‘Beyond Cash’ Identifies Barriers and Solutions to a Digital, Inclusive Economy in India

The United States Agency for International Development (USAID) todayreleased a report identifying key ways to ensure the success of Prime Minister Narendra Modi’s national mission for financial inclusion.

The report, Beyond Cash, highlights the current behaviors and perceptions of digital payments in low-income communities in India, and suggests ideas on how policy makers can accelerate the adoption of digital payments in the country. The study was conducted by strategic advisory firm Dalberg in six locations across four states. Market data indicate that across India 97 percent of retail transactions are conducted in cash or check. Surprisingly, only 29% of bank accounts in India have been used in the last three months, only 6 percent of merchants accept digital payments, and just over 10 percent of consumers have used a debit card for payments in the last year.

With the launch of the Pradhan Mantri Jan-Dhan Yojana, supported by the Aadhaar scheme, and with over one billion mobile phone connections, India has made remarkable strides toward achieving universal financial inclusion. But despite this tremendous progress, the use of digital payments in the country remains limited.

Digital payments can help consumers and merchants spend their money more safely and securely, save and build credit profiles for lending opportunities unavailable in the informal banking sector, and participate in a growing online economy. According to the World Bank, India could save approximately one percent of its GDP annually by digitizing cash-based subsidies alone.

The Report Beyond Cash found that merchants and consumers who currently use digital payments are highly satisfied with their experience, but interest in digital payments among current non-users is low. Many consumers don’t earn wages or save digitally, or there are few opportunities to use digital payments in their communities. Many merchants are comfortable operating in India’s “cash ecosystem” but are eager for more easy and cheap digital payment options.

The report suggests 10 ideas to drive greater consumer and merchant adoption and use of digital payments.
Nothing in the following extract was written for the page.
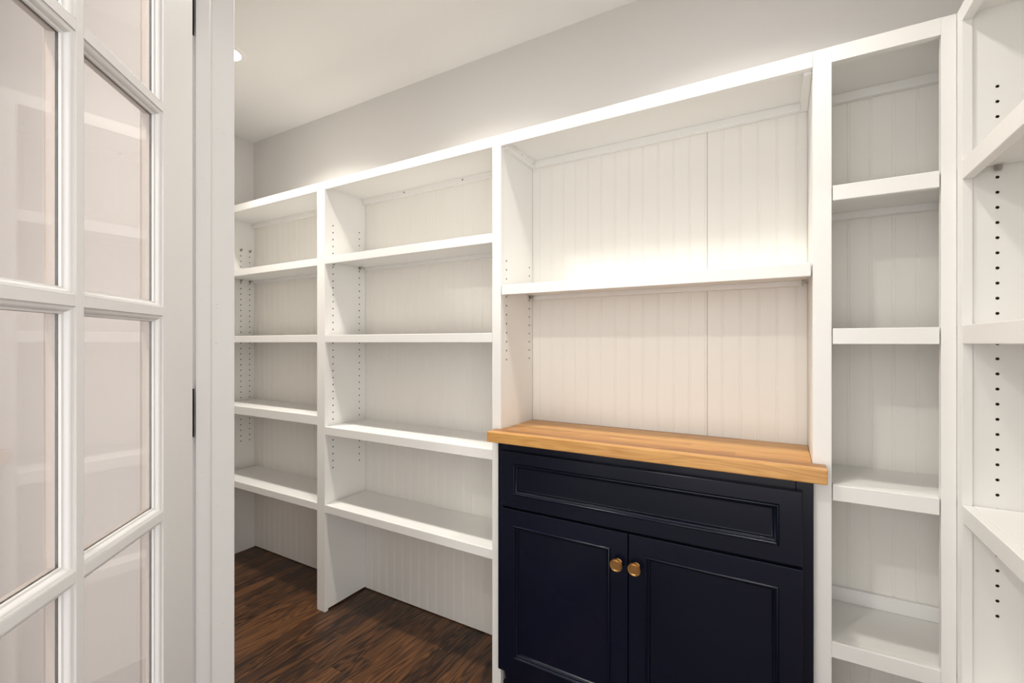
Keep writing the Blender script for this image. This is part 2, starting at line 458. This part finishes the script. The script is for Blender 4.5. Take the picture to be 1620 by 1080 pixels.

These ideas include:

  • Create opportunities for consumers to make digital contributions to micro-savings products.
  • Incentivize current users to deepen use and bring other consumers onboard.
  • Enable merchants to try digital payments at low or no cost.
  • Digitize retailer-to-supplier payments.

The research findings are part of an ongoing partnership between the Government of India’s Ministry of Finance and USAID focused on increasing the use of digital payments at “point of sale”, particularly among low-income consumers. Over 35 key Indian, American and international organizations have partnered with the Ministry of Finance and USAID on this initiative. The goal of the partnership is to identify, test, and scale innovative approaches for expanding the use of digital payments at point of sale in order to increase financial inclusion.